The post about "A Thousand Cuts" showed a stunning lack of understanding of what it will take to cut the budget. I am very familiar with the budget process in state government and the federal government works the same way.

In the first place, it IS Congress and the various Administrations that have put us where we are. Expecting the bureaucracy to make cuts ignores the fact that the bureaucracy exists to implement and administer laws, not interpret and adjust the impact of them. No bureaucrat, at the federal or state level, has any flexibility to make cuts in programs, and any law that gave them that authority would probably be ruled unconstitutional. No one has elected the bureaucrats and they are not really accountable to the people, they are only accountable to the specific agency or department for which they work, and then only to the extent that existing law gives them any discretion within certain parameters. No bureaucrat has the authority to slash whole programs. You assume they have more power than they actually have.


The reason it is so hard to cut the budget, especially nowadays, is every single government expenditure has a constituency, and groups and even individuals who may be impacted by the budget cuts all know how to contact their legislator and will fight to the death to save their piece of the pie. Once a program is created, it gets rolled over year after year because the money to pay for it has become part of an agency base budget.

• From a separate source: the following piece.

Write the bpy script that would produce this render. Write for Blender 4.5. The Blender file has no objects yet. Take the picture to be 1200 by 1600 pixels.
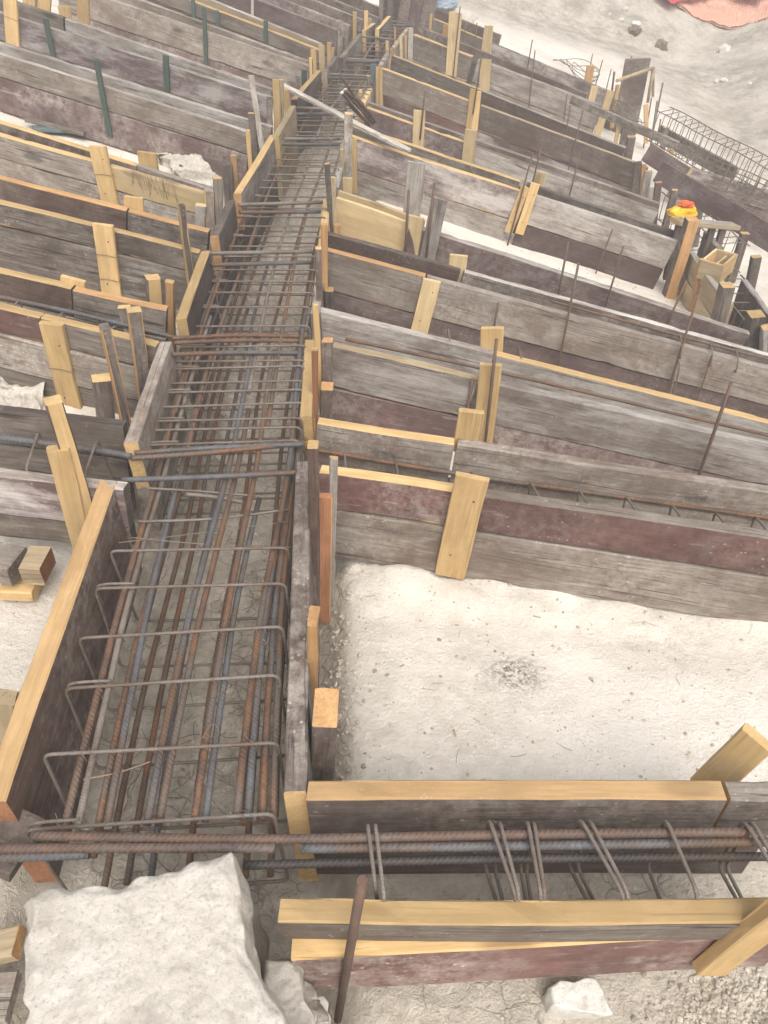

The real changes that are required need a level of commitment that is hard to sustain in what is really a two year election cycle for all but the Senate. Somebody needs to engage in a process to re-engineer the services provided, and have the authority and guts to actually implement those changes. Why are we still funding the Rural Electrification program? The Energy Department was created in the 1970's to address the oil shortage. 50,000 employees and 40 years later, and how closer are we to energy independence? But the department is "baked into" the federal budget, and I'll bet a dollar that no one has gone back and revisited the original purpose for the department and asked "is this still a goal that we should pursue"? I don't mean that no on in the Energy Department does any work, but the value added work for which they were created has shifted over the years because the original goal was not attainable, or no one was willing to push towards that goal, or both.

So the answer is to really step back and consider what services the federal government should provide, what it can provide, and at what level, but laying the responsibility for doing that at the foot of the bureaucrat is not going to get us anywhere.

I take some of these points, but Canada is doing something similar to what I proposed, so I'm not convinced it's crazy. We still need Congress to address big ticket items and locate ineffective programs; giving bureaucrats the power and a reason to save money would be a compliment, not a replacement, to the sort of restructuring this reader describes. I'm not sure how this would be unconstitutional given Congress would be giving this power to bureaucrats and could take it away. Congress is accountable even if it is not making the decisions directly.

Another reader:

Regarding "A Thousand Cuts" you write that "if the department doesn't spend its full budget the budget might get clipped the next year."  I've spent enough time working in government offices (local & state) to say you should change the phrase "might get clipped" to "will get clipped".  Department heads make sure that every cent of an annual budget is spent - often at then end of a fiscal year such spending is in haste and on completely superfluous exercises.  A conversation along these lines is long overdue - and  - if it can be conducted without the ever-present cynicism of party politics we might actually begin to make some positive changes to how government operates.  I say this with the personal belief (and my own level of cynicism) that the last thing the right wants to do is make government more efficient and responsive - that would make their "all government is bad government" mantra look as foolish as it actually is.